François desgrana sus recuerdos con la cabeza gacha y la mirada fija en unos dedos que amasan rítmicamente una ropa enjabonada. Es domingo y mientras la ciudad entera reza en miles de templos improvisados, pues los de hormigón y piedra se vinieron abajo, él aprovecha para hacer la colada. No es sólo un ejercicio de relajación, es, sobre todo, un gesto de normalidad, un grito de protesta en medio de tanta excepcionalidad.
"Vivo desde hace un mes en Camp de Mars en una cabaña construida con plásticos. Mis padres no saben aún qué hacer. Si irnos a Jacmel para empezar allí una nueva vida o quedarnos en Puerto Príncipe. No hago nada durante todo el día. Ya no hay colegio [el Gobierno ha prometido reabrir las escuelas el 15 de marzo pero nadie le cree]. Me despierto a las seis se la mañana y paso la mañana y la tarde en Camp de Mars. Allí huele muy mal porque hay mucha basura tirada en la calle. Nadie sabe lo que va a pasar. A nosotros no nos ha llegado ayuda. No hemos recibido comida ni tiendas de campaña".
Detrás del joven que hace la colada de todas sus pertenencias: tres camisas y un par de calzoncillos, se yerguen los restos de la catedral católica. Se hundió la cúpula y el techo destrozando sus célebres pinturas naïf. El panorama en el centro de Puerto Príncipe es desolador. Un manto de polvo blanco parece flotar en la calle, incluso un domingo cuando las labores de desescombro se toman un descanso. Ayer fue el último día de los tres de luto oficial. Además de polvo blanco en el ambiente hay una tristeza que pesa, que se aferra a los hombros y encorva a la gente. Los oficios han servido para llorar juntos las penas de todos y para que los haitianos vuelvan a entonar himnos religiosos con ritmos paganos. En este país con injusta fama de violento, las personas cantan para sobrevivir, para cargar de energía la paciencia y seguir esperando el milagro que nunca llega.
El joven que lava la ropa no tararea ni mueve los labios. Ni siquiera levanta la vista cuando cerca de él pasa una procesión de mujeres que piden perdón a Dios por sus pecados, que hasta en eso son generosos con una divinidad poco compasiva. François no sonríe. Se quedó sin amigos y sin motivos. "Me gustaría ser mecánico y vivir lejos de Puerto Príncipe. Aquí ya no tengo un futuro".

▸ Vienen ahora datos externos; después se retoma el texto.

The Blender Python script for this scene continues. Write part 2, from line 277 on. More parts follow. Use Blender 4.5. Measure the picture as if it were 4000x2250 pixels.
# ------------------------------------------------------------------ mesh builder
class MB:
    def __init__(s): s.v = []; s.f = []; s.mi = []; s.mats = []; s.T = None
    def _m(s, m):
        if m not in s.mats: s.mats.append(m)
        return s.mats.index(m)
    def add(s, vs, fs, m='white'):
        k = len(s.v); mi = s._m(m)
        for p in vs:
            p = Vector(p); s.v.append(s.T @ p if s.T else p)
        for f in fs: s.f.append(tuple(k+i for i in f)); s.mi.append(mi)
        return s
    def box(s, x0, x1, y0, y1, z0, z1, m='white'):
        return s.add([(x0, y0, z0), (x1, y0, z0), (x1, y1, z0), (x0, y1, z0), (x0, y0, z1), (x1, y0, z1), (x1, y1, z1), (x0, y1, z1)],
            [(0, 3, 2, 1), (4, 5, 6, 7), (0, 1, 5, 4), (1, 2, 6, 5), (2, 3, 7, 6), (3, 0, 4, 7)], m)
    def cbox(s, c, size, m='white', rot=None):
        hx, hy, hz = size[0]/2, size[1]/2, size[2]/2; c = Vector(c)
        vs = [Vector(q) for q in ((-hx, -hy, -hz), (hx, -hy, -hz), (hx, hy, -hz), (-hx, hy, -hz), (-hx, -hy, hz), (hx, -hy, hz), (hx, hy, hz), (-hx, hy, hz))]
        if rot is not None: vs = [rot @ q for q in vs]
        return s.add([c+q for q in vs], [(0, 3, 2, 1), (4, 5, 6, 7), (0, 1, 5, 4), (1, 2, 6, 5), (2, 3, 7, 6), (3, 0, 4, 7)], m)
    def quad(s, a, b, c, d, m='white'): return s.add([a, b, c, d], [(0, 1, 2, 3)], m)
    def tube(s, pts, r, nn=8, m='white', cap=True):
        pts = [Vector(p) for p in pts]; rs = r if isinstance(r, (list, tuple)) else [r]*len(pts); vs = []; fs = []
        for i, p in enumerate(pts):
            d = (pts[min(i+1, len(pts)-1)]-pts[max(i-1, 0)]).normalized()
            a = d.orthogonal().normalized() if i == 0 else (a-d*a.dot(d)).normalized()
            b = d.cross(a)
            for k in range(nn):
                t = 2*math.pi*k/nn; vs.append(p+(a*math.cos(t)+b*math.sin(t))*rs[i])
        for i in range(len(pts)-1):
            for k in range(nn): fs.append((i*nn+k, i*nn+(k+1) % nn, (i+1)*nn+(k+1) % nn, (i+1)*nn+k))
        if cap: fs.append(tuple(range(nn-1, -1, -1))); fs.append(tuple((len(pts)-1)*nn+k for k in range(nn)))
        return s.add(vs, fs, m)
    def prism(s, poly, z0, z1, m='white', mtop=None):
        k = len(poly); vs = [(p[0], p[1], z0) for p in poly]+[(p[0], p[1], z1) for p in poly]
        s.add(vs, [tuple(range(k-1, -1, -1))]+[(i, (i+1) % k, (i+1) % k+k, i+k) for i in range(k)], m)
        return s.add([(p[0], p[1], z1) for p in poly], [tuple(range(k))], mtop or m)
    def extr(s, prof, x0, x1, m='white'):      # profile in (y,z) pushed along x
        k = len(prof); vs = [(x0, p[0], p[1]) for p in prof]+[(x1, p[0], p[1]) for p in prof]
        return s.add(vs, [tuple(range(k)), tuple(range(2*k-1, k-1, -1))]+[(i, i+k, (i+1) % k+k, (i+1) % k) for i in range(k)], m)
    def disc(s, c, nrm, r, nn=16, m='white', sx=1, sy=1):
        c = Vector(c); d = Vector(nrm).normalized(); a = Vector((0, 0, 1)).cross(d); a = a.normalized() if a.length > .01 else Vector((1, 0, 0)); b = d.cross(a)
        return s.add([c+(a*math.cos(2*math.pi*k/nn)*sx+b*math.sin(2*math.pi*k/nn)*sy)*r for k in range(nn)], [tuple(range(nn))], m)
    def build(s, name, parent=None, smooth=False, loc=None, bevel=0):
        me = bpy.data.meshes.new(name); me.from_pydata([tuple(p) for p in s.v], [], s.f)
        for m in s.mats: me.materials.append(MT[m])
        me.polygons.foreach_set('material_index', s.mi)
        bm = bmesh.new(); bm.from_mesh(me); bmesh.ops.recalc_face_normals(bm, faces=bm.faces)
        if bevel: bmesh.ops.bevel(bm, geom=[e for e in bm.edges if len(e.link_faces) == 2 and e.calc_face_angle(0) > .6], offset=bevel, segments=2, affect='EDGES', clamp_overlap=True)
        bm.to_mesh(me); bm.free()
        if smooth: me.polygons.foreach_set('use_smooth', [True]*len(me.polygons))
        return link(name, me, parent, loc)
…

Ayer debió comenzar el Carnaval. La gran fiesta de Haití en la que decenas de grupos de música compiten por lograr el premio de la mejor canción. Puerto Príncipe tendrá que esperar un año, pues no son fechas para celebrar cuando cientos de cadáveres siguen bajo los escombros, la tierra no deja de temblar y todos saben que los geólogos predicen otro gran terremoto en los próximos días o años. Pero antes de que llegue el nuevo mazazo hay un problema más urgente que nadie puede aplazar: sobrevivir al presente.